Communism as Critiqued by Karl Marx

Note: Communism and socialism are treated as synonymous in this article as they were by Marx and Engels. What is today termed ‘socialism’ (free healthcare, basic income, free education, and so on) will be called ‘social-democracy’ or ‘the welfare state.’
 
Preface
I will never claim to be an expert on Marx—a position that, I think, is ridiculous. This series of articles on Marx, scientific socialism, and its emergence as the radical sublation of liberal philosophy (particularly German idealism) belongs to an 18-year-old student who has, not even a year ago, just obtained the right to vote and buy cigs and, more importantly, has only been reading Marx for roughly three years. My interpretation of what I’ve read has changed drastically throughout these years and will hopefully change again.

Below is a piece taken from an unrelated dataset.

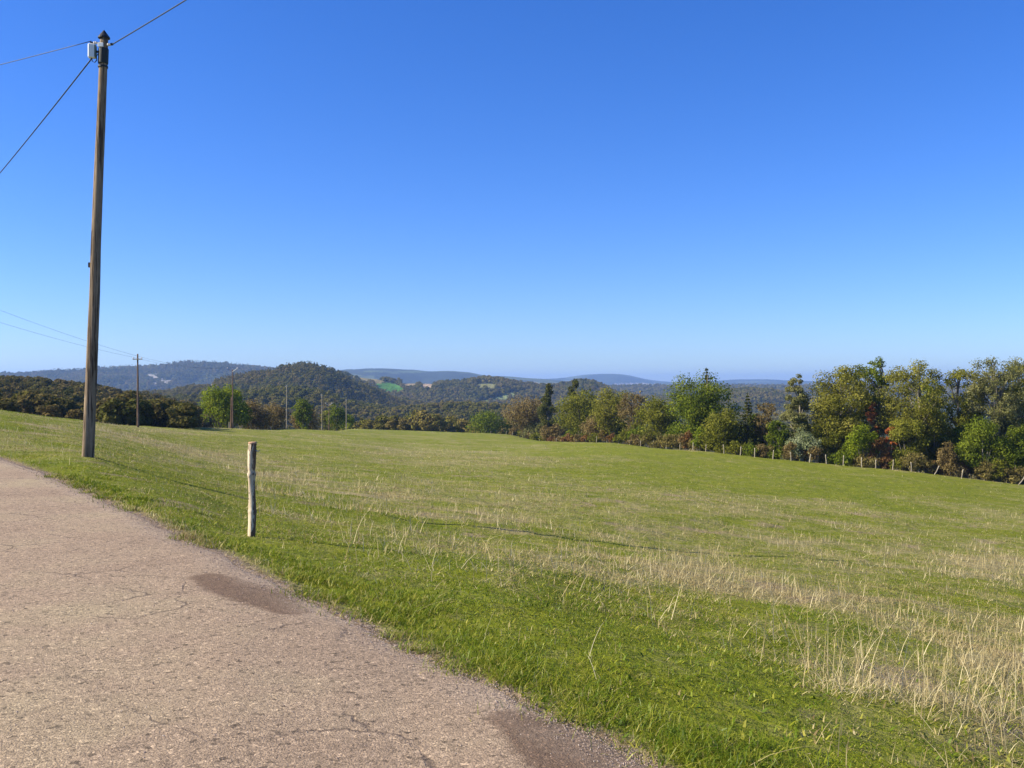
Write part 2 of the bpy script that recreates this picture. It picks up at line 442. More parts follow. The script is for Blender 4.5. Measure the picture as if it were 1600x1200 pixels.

This kept in mind, my only aspiration in writing these very short, introductory articles is to invite the reader to take up Marx themselves, for I think Marx (and, really, his method of critique) is indispensable for a generation that is feeling the brunt of neoliberalism’s attack on labor, a reemerged threat of nuclear war, a crushing crisis of student debt, a continuous militarization of the police-state, a racist ‘War on Drugs’ to feed prison labor, policies of ‘never-ending war,’ global warming and its consequential disasters, a surge in mental illnesses such as depression, and an increasing threat of white supremacy against non-white people. I cannot think of an aspect of the status quo that isn’t openly decaying in front of the masses of people.

It would be unjust, then, to not clarify why the promises of the state and the ‘American Dream’ are not materializing for the overwhelming majority, and would be even more unjust to lull the struggling workers, students, and youth into a naïve hope that ‘everything will be okay in the end.’ This is the work of contemporary capitalism’s ideological apparatus; and Marxism sets itself the task to radically critique the powers-that-be’s conception of these issues.

This means, fundamentally, that Marxism is not an impartial science which any member of any class can pick up, use, and dispose of. There are no ‘Marxian’ economics, nor are there Marxian anthropologies, sociologies, philosophies, etc. Marxism is the Kritik (German for critique/criticism) of all of these fields of study, seeing them as ideology, justifications for the continued existence of capitalist production and the theoretical practices of the ruling class, viz. the capitalist class. One cannot be a Marxist while studying, say, political economy and a non-Marxist at home. To do so would mean that one’s study is half-hearted and incomplete, for the Marxist critique of political economy necessarily ties itself to certain practical conclusions, conclusions that are favorable to communism, that show its necessary origin in the self-destructive nature of capitalist production. Marxism is not a profession, but the “ruthless criticism of all that exists” (Marx, 1843) which—as we will learn—can only be from the standpoint of the wage-laboring class.

This necessary devotion to critique and method, as opposed to dogmatism and system, is personally why I feel Marxism is a worthwhile ‘weapon’ workers, students, the youth, and, in general, all oppressed groups can use to make sense of their situations and, most importantly, change it (cf. Marx’s eleventh thesis on Feuerbach). The campaign promises of politicians in bed with the rich mean absolutely nothing, a feature of the capitalist state that has become strikingly evident with the presidency of Donald Trump and his cabinet of businessmen and women. In such a time, I’ve seen struggles erupt and criticism of the status quo arise. It is, however, pertinent that this recent wave in the class struggle does not fall for past mistakes and dead ends, but takes up a ruthless critique of both the contemporary ideology and the ‘movements’ led by liberals and the middle classes, and thus locates the working-class position in all these issues—a position, Marx will argue, that is the only position “which alone can form the real basis of a higher form of society, a society in which the full and free development of every individual forms the ruling principle” (Marx, 1867).